By CHARLES J. HANLEY - AP Special Correspondent | AP – 3 hrs ago
ON JAKOBSHAVN GLACIER, Greenland (AP) — The pilot eased his five-ton helicopter toward the glacier's rumpled surface, aiming for the lightest of setdowns atop one of the fastest-flowing ice streams on Earth.
David Holland's voice suddenly broke in on the intercom.
"Carl doesn't like this!" the scientist shouted. "Carl says it's snow bridges!" — drifts that can hide a deep crevasse.
The chopper pulled up sharply and veered off over the chaotic icescape of white knobs and pinnacles and bluish glints of meltwater, on to another, safer landing spot where Carl Gladish, Holland's lanky, ponytailed assistant, stepped cautiously off the skid and onto the ice, under the thudding rotor blades, to swiftly carry out his assigned task.
It was one of eight 2-minute touchdowns on which the New York University research team positioned instruments to measure the movement and internal cracking of Jakobshavn Glacier, a risky operation meant to shed light on one more tiny piece of the giant puzzle called Greenland.
Other scientists elsewhere were working on their own pieces, on demanding and often dangerous missions, sometimes in subfreezing temperatures and high winds, sleeping in tents on the ice, isolated for weeks at a time, linked tenuously by satellite phone.
On this same July day, Alun Hubbard was on a solitary trek to the north coast's spectacular, remote Petermann Glacier. Liz Morris was in the first hours of a monthlong research traverse along the hump of Greenland's vast, 3-kilometer-thick (2-mile-thick) ice sheet. Asa Rennermalm and her colleagues, at the ice's western fringe, were in their fourth summer of meticulous, tedious sampling of the meltwater flow from the interior.

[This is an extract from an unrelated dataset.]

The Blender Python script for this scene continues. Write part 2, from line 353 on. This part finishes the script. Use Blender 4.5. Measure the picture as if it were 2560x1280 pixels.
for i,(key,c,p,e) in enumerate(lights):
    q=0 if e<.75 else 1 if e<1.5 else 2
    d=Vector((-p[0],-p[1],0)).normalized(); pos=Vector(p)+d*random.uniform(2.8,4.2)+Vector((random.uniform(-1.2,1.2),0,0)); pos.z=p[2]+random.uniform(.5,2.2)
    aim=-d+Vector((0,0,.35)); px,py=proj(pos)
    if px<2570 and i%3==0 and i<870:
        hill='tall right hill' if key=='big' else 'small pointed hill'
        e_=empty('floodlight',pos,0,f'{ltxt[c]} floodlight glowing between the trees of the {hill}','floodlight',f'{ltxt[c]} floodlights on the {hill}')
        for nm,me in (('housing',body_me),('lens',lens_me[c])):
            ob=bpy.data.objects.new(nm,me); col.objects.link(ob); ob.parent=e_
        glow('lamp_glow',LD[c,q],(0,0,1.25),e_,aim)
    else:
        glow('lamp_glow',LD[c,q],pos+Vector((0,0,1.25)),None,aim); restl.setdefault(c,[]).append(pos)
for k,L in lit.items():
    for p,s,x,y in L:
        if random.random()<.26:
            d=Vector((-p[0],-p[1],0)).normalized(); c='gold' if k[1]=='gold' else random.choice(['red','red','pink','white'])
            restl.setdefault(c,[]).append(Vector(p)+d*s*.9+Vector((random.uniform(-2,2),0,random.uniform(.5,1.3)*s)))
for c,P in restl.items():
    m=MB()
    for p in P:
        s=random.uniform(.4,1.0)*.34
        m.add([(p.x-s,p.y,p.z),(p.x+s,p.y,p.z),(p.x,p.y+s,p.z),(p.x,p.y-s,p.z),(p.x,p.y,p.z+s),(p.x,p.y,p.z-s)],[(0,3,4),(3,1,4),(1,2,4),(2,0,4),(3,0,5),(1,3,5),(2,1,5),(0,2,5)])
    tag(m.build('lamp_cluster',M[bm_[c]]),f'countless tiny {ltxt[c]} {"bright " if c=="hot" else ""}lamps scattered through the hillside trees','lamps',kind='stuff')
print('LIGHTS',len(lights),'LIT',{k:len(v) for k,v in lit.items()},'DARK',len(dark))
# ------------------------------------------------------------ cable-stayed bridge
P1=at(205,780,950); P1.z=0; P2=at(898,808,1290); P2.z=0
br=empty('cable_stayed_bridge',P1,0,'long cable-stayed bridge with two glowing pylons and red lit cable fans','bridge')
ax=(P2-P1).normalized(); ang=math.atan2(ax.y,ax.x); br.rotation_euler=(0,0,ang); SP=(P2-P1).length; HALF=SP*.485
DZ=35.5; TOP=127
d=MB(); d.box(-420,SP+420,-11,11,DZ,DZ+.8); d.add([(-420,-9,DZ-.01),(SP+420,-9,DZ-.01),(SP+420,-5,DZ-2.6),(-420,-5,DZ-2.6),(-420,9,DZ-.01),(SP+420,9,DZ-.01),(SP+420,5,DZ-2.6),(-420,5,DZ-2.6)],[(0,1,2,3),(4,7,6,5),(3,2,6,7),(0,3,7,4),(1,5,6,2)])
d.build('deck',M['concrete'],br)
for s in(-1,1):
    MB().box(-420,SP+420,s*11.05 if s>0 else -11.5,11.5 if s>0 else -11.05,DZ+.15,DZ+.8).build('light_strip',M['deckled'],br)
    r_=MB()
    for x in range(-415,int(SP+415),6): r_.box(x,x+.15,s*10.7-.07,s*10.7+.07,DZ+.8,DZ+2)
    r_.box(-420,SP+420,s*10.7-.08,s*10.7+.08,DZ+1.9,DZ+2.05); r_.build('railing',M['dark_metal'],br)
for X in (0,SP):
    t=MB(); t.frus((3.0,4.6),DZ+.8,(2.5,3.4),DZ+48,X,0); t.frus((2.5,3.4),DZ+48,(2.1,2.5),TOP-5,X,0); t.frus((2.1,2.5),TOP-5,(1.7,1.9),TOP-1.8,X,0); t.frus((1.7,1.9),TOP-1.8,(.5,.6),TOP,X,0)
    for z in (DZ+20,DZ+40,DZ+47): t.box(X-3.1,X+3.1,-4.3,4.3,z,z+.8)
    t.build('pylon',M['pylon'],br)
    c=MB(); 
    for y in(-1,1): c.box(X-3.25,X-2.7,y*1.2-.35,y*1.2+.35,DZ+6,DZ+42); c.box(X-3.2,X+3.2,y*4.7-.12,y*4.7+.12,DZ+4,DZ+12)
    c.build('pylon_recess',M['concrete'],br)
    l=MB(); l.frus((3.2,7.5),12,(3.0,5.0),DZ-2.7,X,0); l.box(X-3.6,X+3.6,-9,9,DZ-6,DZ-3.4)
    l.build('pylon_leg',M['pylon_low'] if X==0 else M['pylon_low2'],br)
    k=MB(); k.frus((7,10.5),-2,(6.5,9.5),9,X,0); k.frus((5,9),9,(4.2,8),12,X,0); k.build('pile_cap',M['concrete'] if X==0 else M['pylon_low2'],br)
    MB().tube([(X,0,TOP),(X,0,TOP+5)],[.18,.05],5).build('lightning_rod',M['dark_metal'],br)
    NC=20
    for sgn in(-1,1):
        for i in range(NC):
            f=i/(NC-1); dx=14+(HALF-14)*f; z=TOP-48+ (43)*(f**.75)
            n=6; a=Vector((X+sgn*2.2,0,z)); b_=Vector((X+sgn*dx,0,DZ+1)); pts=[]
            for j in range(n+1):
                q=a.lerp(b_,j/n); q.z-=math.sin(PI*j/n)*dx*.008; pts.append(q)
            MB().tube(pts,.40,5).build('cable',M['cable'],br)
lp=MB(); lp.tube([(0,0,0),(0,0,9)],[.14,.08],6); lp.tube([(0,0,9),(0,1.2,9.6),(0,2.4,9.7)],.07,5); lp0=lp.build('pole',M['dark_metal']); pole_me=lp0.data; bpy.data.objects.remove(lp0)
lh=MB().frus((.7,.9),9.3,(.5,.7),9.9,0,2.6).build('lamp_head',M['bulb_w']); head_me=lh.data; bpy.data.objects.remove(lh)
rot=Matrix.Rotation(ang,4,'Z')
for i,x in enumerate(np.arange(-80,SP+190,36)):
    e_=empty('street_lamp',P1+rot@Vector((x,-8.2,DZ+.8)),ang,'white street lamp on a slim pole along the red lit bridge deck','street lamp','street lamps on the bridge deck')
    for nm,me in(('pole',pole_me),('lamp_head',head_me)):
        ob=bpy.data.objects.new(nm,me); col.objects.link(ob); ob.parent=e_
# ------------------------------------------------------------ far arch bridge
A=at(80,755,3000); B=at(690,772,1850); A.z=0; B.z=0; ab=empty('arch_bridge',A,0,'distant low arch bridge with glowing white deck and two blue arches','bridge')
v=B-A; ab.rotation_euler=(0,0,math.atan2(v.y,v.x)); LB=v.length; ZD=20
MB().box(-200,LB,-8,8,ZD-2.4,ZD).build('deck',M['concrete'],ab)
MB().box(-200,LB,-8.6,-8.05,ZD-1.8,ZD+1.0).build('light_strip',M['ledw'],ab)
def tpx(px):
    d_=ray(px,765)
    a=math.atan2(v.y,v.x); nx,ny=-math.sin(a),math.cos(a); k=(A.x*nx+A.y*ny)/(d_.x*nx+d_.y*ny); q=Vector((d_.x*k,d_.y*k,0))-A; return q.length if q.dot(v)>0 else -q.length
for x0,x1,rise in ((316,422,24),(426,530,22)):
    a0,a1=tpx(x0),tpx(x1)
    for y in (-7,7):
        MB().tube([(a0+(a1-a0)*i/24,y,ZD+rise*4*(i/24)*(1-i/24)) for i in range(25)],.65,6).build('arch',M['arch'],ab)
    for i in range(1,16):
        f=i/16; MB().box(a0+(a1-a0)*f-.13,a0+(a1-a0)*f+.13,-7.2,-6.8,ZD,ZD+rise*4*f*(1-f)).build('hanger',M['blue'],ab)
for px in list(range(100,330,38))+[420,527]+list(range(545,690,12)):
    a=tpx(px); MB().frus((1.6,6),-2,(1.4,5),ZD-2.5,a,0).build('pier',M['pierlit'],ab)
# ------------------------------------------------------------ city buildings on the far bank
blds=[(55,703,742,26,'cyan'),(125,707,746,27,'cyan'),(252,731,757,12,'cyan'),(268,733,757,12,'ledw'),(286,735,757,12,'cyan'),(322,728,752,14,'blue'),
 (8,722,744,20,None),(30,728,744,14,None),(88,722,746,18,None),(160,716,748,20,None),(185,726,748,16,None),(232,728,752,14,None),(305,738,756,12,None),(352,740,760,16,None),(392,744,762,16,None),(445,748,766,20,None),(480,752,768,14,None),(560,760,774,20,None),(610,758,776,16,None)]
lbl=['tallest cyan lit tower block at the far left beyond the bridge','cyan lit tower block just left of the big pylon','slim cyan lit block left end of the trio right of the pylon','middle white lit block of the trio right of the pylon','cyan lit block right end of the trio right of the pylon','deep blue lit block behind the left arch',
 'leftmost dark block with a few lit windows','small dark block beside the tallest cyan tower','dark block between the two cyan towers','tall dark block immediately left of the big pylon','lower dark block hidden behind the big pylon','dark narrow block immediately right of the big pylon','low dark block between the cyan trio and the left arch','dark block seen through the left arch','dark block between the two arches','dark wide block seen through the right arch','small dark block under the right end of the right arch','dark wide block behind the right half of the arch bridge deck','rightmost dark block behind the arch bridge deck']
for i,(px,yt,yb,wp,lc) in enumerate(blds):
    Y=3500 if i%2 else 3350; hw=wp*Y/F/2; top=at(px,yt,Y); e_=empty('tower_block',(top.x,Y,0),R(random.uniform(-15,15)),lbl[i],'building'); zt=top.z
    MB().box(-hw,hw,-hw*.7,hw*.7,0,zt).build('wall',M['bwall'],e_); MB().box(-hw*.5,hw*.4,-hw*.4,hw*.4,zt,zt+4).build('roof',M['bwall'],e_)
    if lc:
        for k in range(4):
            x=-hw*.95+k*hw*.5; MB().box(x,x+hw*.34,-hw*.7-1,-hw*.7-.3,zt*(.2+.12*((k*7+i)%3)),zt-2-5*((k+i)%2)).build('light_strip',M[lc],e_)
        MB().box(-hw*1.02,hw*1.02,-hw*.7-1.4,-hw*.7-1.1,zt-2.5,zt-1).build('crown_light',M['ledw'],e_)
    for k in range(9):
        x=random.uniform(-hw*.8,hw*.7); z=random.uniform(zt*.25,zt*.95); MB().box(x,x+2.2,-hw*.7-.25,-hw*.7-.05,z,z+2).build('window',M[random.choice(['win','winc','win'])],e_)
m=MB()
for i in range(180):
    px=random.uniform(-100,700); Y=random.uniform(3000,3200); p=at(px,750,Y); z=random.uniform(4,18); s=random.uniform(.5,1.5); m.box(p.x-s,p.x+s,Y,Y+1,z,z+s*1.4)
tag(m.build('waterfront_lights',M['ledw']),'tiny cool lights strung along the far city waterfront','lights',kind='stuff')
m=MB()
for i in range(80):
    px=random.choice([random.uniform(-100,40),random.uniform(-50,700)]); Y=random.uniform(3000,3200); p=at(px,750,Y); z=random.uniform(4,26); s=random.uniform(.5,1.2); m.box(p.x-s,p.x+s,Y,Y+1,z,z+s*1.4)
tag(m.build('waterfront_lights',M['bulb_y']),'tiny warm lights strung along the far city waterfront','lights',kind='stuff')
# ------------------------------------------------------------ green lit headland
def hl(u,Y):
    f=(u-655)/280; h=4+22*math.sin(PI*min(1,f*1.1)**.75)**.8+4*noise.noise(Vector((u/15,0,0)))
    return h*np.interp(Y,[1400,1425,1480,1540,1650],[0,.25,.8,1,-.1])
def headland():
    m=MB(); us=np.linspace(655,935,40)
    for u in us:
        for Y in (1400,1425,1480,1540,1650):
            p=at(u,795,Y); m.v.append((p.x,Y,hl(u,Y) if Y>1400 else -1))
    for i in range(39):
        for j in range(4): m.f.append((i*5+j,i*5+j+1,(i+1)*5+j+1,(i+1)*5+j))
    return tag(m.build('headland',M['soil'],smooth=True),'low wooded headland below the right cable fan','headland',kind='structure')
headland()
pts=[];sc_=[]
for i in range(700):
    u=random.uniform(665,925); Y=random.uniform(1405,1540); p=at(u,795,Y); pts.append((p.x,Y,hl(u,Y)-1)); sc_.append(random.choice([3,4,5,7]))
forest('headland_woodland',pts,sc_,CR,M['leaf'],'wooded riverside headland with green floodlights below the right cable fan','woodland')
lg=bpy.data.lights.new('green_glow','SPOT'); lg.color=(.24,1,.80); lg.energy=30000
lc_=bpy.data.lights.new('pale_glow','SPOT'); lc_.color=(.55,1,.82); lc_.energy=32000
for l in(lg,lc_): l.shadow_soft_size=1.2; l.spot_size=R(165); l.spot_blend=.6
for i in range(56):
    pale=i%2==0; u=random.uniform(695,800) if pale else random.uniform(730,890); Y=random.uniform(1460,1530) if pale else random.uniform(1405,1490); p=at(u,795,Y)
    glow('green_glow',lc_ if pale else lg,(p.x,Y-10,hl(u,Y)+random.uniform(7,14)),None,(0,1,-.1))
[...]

Scattered across the world's largest island, as big as Alaska and California combined and 80 percent covered by ice, small bands of specialists tended to GPS sites and automatic weather stations, drilled down into the island's frozen cap, and analyzed the air and clouds overhead, working long hours under the midnight sun to help begin answering a crucial question:
How much of Greenland's ice will melt, and how quickly, in a world growing warmer, and warming fastest in the Arctic?
If all the ice eventually slipped into the ocean, it would be enough to raise global sea levels by 7 meters (23 feet). Even a fraction of that would inundate Bangladesh and south Florida, drown small islands, threaten Shanghai and New York.
But as temperatures rise from greenhouse gases in the atmosphere, the answer isn't coming easily. The challenge — scientific, logistical — appears greater than the resources devoted to it.